Pale, soft-spoken, and carrying a weathered Bible, he asks for the laying on of hands. The congregation obeys. Their beloved preacher touches the man’s chest… and drops dead moments later. Was it a heart attack? A spiritual sacrifice? Or something darker?
As the five families wrestle with the aftermath, fractures emerge. Some believe the man was healed by God. Others are certain a demon came in disguise. Whispers spread. Dreams grow twisted. Hymns are heard drifting from the woods at night—sung by no one living. Each family sees something different. Each believes something different. And all are slowly unraveling.
The stranger returns only once more—to heal a dying boy. But when the boy collapses afterward and a sinkhole opens near the church cemetery, the valley must confront its most terrifying question: What did they invite in that day?
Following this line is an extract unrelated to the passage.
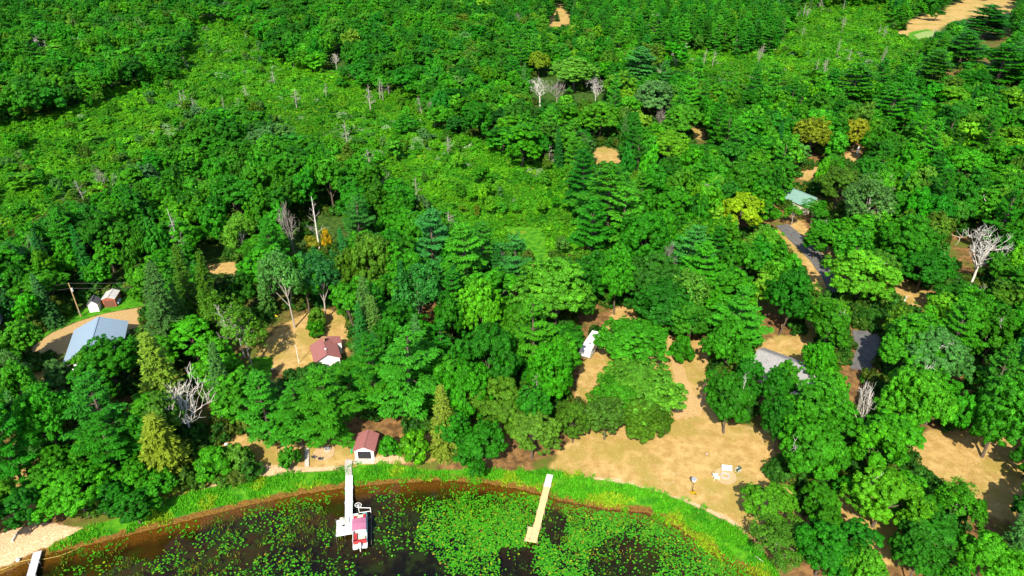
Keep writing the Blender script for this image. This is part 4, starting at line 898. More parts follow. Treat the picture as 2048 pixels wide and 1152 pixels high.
# ------------------------------------------------------------------ buildings
WHITE = mat('white_paint', (0.78, 0.78, 0.76), 0.6, var=0.06); OFFWHITE = mat('weathered_white', (0.68, 0.66, 0.62), 0.75, var=0.12)
MAROON = mat('brown_metal_roof', (0.29, 0.115, 0.105), 0.55, var=0.10, spec=0.4); GREYROOF = mat('blue_grey_metal_roof', (0.225, 0.30, 0.375), 0.5, var=0.05, spec=0.4)
SHINGLE = mat('grey_shingle', (0.27, 0.26, 0.26), 0.9, var=0.15, scale=2.0); DARKSHINGLE = mat('dark_shingle', (0.10, 0.10, 0.105), 0.9, var=0.2); TEAL = mat('green_roof', (0.17, 0.30, 0.25), 0.7, var=.15)
BROWN = mat('brown_boards', (0.17, 0.07, 0.04), 0.8); REDBR = mat('red_brown_trim', (0.36, 0.10, 0.06), 0.7); OPENING_SHADE = mat('opening_shade', (0.02, 0.02, 0.022), 0.7); GLASS = mat('window_glass', (0.05, 0.07, 0.09), 0.08, spec=0.6)
CONC = mat('concrete', (0.48, 0.43, 0.36), 0.9, var=0.12, scale=2.5); STONE = mat('stone', (0.46, 0.42, 0.37), 0.9, var=0.2, scale=3, bump=0.3); STEEL = mat('grey_steel', (0.45, 0.46, 0.47), 0.4, metal=0.6)
BLACK = mat('black_metal', (0.025, 0.025, 0.027), 0.5); TANWOOD = mat('new_deck_wood', (0.62, 0.42, 0.20), 0.8, var=0.10, scale=2); GREYDECK = mat('grey_deck_wood', (0.50, 0.50, 0.49), 0.85, var=0.12, scale=2); POLEWOOD = mat('pole_wood', (0.42, 0.28, 0.13), 0.85)
RED = mat('red_vinyl', (0.40, 0.035, 0.035), 0.5); CREAM = mat('cream_vinyl', (0.70, 0.60, 0.42), 0.6); CANOPY = mat('maroon_canvas', (0.38, 0.13, 0.21), 0.85, var=0.12); TEALM = mat('teal_panel', (0.13, 0.32, 0.36), 0.5); BLUE = mat('blue_plastic', (0.02, 0.12, 0.55), 0.5); YEL = mat('yellow_plastic', (0.70, 0.50, 0.02), 0.6); GREENP = mat('green_plastic', (0.03, 0.42, 0.10), 0.5)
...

In the end, no story matches. No truth is agreed upon. But the fifth pew remains stained… and no one sits there anymore.
The Widow's Map by M. D. White
In the shadow of the Appalachian ridges, memory burns hotter than fire. When widow Clara Ashford uncovers a hidden bundle in the mountains, she seizes it as hope—a map whispered to lead to salvation. But the map does not promise treasure. It condemns.
Every page records betrayal, every name marks blood spilled. It is not a path forward, but a trap woven by a cartographer who believed he could bind the living to the sins of the dead. Now Clara must carry, protect, or destroy it as forces close in. Rourke, a ruthless opportunist, hunts the ledger with thirty rifles at his back. Ada, Clara’s oldest friend turned firebrand, demands it be burned. Dunn, a weary Pinkerton, fights to shield Clara but knows the map will devour them all if she hesitates. Pursued through hollows scarred by flame and across an ash road that eats men alive, Clara must choose: surrender the map and empower the cruel, bear it and drown beneath its weight, or burn it and live with the ghosts that fire always leaves behind.
In a canyon where rifles roar and fire circles close, the Widow’s Map will decide who lives, who dies, and who remembers. Atmospheric, unflinching, and charged with suspense, The Widow’s Map seizes the heart of Appalachia—its burdens, its betrayals, and its unyielding memory.